Simply put, many in Kelowna can't afford home ownership

Housing affordability crunch

As the cost of housing goes up, the prospects of an average Kelowna couple owning their own home shrinks.

A new regional housing needs assessment indicates housing ownership is out of the reach of many Kelowna residents.

It further says median income couple households cannot afford to buy a townhouse or single-family dwelling without spending more than 30 per cent of their income on their mortgage.

The province has made it mandatory that municipalities in the province prepare a housing needs a assessment prior to April, 2022, then every five years thereafter.

Kelowna was forced to use a regional housing assessment compiled by the regional district because one it completed in 2017 did not meet the provincial requirements because it was compiled before legislation was enacted in 2019.

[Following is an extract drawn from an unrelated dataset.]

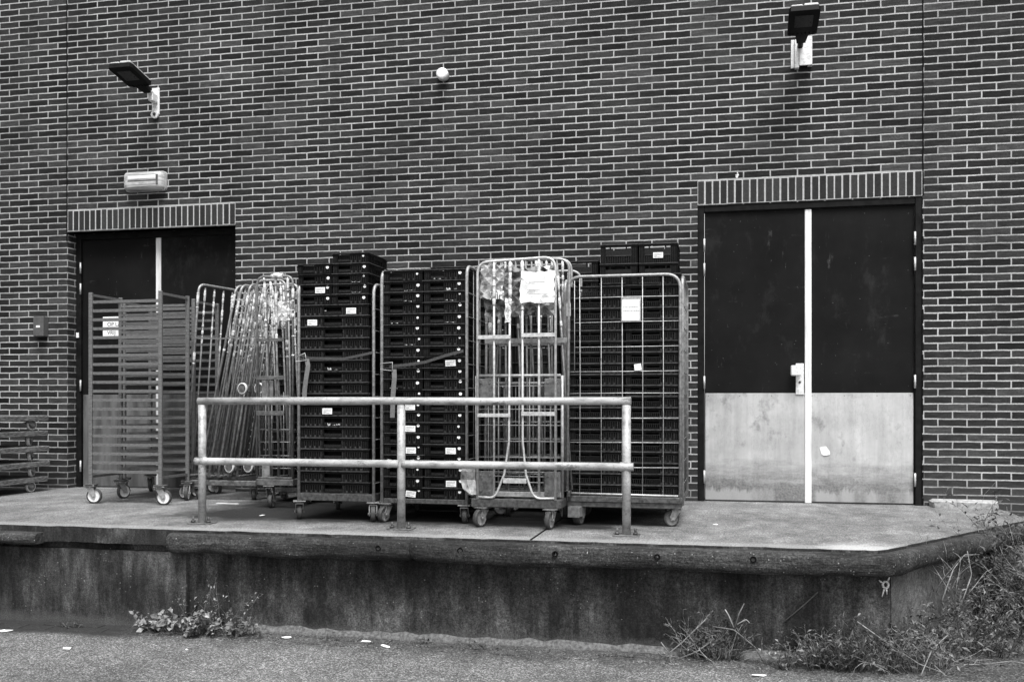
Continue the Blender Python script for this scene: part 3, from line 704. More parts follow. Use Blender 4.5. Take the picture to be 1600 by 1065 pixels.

City planner Arlene Janousek says the regional district assessment included descriptive analysis of Kelowna along with other jurisdictions.

Along with the high cost of ownership, Janousek says other mitigating factors are also in play.

"In alignment with the city's housing needs assessment, the regional district also found there is likely to be ongoing population growth and demand for housing, and there are populations particularly vulnerable to housing issues including youth, seniors, those experiencing homelessness and low income households," said Janousek during a presentation to city council.

"Anticipating housing affordability will be an ongoing challenge in Kelowna, and across the region, requiring action from all levels of government."

Along with the high cost of ownership, Janousek says the RDCO assessment highlights affordability challenges in rentals, "particularly for lone-parent and single-person households."

The housing needs assessment will be update once new census information is available next year.